YOUR OBJECTIVE:
Your task is to repeat only the lines from the one with "mat('charcoal', (62, 65, 71), 0.28, coat=0.2)" through the one with "mat('cover_light', (176, 180, 176), 0.4)", exactly as they stand, both ends included.

Records with scene code:
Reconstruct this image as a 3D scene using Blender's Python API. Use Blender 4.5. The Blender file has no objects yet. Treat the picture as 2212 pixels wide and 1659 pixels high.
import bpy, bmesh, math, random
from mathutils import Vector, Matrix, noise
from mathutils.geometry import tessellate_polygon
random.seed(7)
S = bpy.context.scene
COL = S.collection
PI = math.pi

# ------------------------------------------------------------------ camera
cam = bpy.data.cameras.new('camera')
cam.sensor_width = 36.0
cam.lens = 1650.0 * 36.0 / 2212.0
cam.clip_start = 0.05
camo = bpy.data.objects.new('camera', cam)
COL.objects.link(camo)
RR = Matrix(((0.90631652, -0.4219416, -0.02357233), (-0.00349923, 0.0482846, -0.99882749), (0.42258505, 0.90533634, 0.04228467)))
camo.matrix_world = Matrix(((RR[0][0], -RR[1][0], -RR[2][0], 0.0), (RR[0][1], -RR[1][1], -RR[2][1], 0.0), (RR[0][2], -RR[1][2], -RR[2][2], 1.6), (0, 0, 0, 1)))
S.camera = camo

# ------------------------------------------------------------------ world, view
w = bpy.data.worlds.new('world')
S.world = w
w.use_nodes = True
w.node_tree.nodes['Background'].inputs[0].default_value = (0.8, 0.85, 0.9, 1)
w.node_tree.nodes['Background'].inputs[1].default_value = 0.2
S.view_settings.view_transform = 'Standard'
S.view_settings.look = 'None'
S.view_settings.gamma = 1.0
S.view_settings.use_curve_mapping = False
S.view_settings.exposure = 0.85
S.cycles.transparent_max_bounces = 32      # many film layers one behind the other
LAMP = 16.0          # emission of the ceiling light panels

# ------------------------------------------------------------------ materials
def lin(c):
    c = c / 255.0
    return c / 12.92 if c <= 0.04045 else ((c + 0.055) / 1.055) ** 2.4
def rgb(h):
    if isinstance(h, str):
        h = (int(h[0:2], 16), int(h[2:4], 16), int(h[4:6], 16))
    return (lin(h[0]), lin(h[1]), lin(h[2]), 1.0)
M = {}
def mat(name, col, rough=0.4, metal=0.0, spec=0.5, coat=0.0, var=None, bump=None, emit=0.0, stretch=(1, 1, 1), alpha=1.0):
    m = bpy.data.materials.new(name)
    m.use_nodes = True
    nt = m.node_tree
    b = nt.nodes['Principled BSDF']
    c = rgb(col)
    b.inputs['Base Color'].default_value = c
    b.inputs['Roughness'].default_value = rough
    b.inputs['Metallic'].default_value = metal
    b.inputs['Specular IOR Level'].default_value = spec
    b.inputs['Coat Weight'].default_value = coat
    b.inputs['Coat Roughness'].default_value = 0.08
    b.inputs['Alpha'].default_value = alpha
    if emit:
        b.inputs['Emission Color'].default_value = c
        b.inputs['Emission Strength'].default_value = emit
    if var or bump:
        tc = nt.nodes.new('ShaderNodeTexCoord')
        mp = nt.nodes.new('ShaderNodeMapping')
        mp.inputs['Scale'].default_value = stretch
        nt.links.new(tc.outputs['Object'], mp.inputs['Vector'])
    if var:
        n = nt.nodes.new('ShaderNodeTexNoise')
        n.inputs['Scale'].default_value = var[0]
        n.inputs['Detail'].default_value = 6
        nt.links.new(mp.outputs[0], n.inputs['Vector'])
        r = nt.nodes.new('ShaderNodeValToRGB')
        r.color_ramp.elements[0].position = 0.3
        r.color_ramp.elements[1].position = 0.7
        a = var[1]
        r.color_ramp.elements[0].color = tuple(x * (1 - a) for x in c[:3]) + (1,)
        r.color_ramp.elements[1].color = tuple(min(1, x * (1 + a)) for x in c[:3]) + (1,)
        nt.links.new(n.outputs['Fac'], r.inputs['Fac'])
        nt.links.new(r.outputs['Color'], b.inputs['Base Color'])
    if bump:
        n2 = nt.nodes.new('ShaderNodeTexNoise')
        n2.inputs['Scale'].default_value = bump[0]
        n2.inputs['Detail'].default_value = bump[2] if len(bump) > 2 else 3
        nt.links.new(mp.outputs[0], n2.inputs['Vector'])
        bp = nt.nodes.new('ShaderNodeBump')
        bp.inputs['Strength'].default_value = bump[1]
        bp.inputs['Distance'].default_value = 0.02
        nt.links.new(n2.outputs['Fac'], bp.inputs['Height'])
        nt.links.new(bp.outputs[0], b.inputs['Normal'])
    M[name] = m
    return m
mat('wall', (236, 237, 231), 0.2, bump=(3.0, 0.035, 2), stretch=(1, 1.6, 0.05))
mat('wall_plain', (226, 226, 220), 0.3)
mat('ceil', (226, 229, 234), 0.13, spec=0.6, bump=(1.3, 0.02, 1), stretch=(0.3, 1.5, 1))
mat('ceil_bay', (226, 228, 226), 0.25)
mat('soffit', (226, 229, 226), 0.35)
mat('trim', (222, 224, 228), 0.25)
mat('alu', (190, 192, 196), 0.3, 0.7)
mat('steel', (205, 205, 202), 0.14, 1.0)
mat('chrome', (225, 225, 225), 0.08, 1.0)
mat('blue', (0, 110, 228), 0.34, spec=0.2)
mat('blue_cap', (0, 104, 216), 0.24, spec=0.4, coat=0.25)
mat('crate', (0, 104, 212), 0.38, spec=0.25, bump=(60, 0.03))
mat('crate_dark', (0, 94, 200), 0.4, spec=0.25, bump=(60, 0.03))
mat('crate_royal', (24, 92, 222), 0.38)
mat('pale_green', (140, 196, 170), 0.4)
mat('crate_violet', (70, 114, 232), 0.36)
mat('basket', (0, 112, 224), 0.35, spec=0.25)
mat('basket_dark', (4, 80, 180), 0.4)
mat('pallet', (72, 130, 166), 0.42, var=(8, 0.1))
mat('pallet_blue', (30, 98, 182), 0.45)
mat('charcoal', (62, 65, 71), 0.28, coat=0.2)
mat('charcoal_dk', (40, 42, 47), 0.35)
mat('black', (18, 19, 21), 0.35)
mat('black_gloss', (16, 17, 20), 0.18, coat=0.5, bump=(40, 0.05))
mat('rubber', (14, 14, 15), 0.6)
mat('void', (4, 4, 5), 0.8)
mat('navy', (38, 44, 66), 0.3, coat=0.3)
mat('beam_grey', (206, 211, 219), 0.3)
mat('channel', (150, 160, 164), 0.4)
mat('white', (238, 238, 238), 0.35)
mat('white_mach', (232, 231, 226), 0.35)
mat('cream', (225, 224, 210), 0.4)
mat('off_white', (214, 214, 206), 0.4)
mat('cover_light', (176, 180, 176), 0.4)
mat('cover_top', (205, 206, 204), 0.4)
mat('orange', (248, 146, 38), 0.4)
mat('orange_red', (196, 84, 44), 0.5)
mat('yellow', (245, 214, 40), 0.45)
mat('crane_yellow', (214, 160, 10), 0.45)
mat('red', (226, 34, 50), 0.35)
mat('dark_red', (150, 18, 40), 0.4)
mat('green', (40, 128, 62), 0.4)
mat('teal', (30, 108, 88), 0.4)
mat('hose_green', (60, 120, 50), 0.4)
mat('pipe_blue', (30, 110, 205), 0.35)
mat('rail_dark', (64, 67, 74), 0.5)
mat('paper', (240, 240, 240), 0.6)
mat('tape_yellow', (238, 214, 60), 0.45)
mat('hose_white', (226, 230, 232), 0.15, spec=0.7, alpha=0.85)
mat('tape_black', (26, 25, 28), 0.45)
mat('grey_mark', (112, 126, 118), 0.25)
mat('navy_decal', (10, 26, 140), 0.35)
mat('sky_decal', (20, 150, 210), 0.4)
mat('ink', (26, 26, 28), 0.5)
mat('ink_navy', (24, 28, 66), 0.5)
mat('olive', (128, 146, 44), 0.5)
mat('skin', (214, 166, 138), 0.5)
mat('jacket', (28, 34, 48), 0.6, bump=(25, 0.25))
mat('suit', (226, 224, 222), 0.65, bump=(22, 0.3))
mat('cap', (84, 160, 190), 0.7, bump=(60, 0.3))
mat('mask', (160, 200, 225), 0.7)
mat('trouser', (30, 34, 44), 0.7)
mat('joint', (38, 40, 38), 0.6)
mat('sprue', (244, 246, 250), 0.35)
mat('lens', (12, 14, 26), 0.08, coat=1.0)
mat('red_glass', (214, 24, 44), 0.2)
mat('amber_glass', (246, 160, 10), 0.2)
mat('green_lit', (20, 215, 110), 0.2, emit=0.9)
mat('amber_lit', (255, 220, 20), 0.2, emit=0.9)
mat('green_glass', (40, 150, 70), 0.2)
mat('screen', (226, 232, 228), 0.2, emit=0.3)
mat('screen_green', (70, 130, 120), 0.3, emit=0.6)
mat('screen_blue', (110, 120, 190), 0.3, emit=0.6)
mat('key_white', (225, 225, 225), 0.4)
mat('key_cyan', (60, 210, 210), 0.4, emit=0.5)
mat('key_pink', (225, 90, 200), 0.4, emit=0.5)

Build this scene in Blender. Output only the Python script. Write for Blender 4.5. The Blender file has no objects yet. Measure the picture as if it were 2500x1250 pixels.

RESPONSE TO THIS EXERCISE:
mat('charcoal', (62, 65, 71), 0.28, coat=0.2)
mat('charcoal_dk', (40, 42, 47), 0.35)
mat('black', (18, 19, 21), 0.35)
mat('black_gloss', (16, 17, 20), 0.18, coat=0.5, bump=(40, 0.05))
mat('rubber', (14, 14, 15), 0.6)
mat('void', (4, 4, 5), 0.8)
mat('navy', (38, 44, 66), 0.3, coat=0.3)
mat('beam_grey', (206, 211, 219), 0.3)
mat('channel', (150, 160, 164), 0.4)
mat('white', (238, 238, 238), 0.35)
mat('white_mach', (232, 231, 226), 0.35)
mat('cream', (225, 224, 210), 0.4)
mat('off_white', (214, 214, 206), 0.4)
mat('cover_light', (176, 180, 176), 0.4)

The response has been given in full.